I do remember the Diezel's being very highly priced over there. I played a Herbert over there once, and I thought it was good. But I think they wanted something like £5000-ish for it!
 
I was curious how much louder a 100W tube amp is than a 50W.
Both cranked into a 8ohm reactive load, same settings on all external recording gear.


About 3dB, both are painfully loud into a real cab when cranked.
I also don't hear/see "more headroom" or "more bass", both are about equal in frequency response when cranked.
* I should note that the JCM800 was set like a Plexi, Master Volume at 10 and Gain at about 3.

My suspicion is that a frequency sweep, even with white or pink noise, isn't giving you the whole story.

I agree.

While not 50 watt amps, I've spent a lot of time playing 40 watt amps and 100 watters and have a few 100 watt heads. I also had one extended studio session with a 50 watt Marshall half stack played at concert volume and can compare it to my NMV JCM800 Model 1959.
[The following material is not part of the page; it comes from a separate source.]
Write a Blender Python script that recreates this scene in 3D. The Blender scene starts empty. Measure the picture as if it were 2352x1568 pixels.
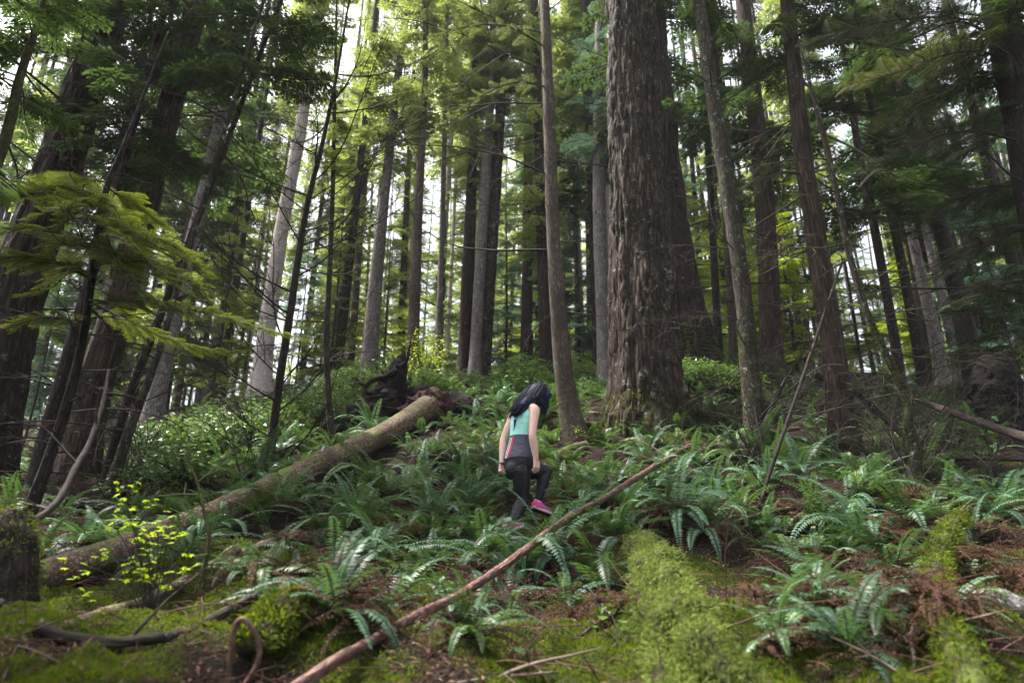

In my experience the difference between the 40-50 watt amps and the 100 watters isn't volume, it's tone, even with both at the same volume. At the same volume the big iron sounds fuller. I don't know how that would translate to things measured in the graphs posted by the OP but to me it's been a noticeable difference. It's noticeable with the cleans as well as the gain tones.
 
In my experience the difference between the 40-50 watt amps and the 100 watters isn't volume, it's tone, even with both at the same volume. At the same volume the big iron sounds fuller. I don't know how that would translate to things measured in the graphs posted by the OP but to me it's been a noticeable difference. It's noticeable with the cleans as well as the gain tones.
Yeah that is exactly my experience too.
 
Always heard that a 50W is like 75% as loud as a 100W
If the 50 is cranked however a 100 watt JMP Marshall can have a peak watts up to 175.
A 50 watt cannot.

The watt (symbol: W) is the unit of power or radiant flux in the International System of Units (SI), equal to 1 joule per second or 1 kg⋅m2⋅s−3. It is used to quantify the rate of energy transfer.